Vortex-vacancy interactions in two-dimensional easy-plane magnets

TL;DR

This study investigates how magnetic vacancies influence vortex stability and energy in two-dimensional easy-plane magnets across different lattice types, revealing vacancy-induced stabilization and attractive vortex-vacancy interactions.

Contribution

It provides a detailed analysis of vortex-vacancy interactions, including critical anisotropies and energy profiles, across square, hexagonal, and triangular lattices, which was not previously comprehensively studied.

Findings

Vacancies lower the anisotropy needed for vortex stabilization.

Vortex energy is reduced when centered on a vacancy.

Attractive potential exists between vortices and vacancies.

Abstract

For a model with isotropic nearest neighbor exchange combined with easy-plane exchange or single-ion anisotropies, the static effects of a magnetic vacancy site on a nearby magnetic vortex are analyzed on square, hexagonal and triangular lattices.
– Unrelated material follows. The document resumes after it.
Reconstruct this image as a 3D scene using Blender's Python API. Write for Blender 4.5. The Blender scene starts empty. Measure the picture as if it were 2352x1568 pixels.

Numerical energy minimization and linear stability analysis using the vortex instability mode are employed. When the vortex is centered on a vacancy, the critical anisotropies where the stable vortex structure switches from out-of-plane to planar form are determined, and the vortex energies and magnetizations are found as functions of anisotropy. Consistent with square lattice calculations by Zaspel et al, the strength of anisotropy needed to stabilize a vortex in the planar form is reduced when the vortex is centered on a vacancy, for all three lattices studied. The vortex-on-vacancy energy is found to be smaller than the typical energy of a vortex centered between lattice sites in a system without vacancies. For a vortex separated from a vacancy, the energy found as a function of separation demonstrates an attractive potential between the two.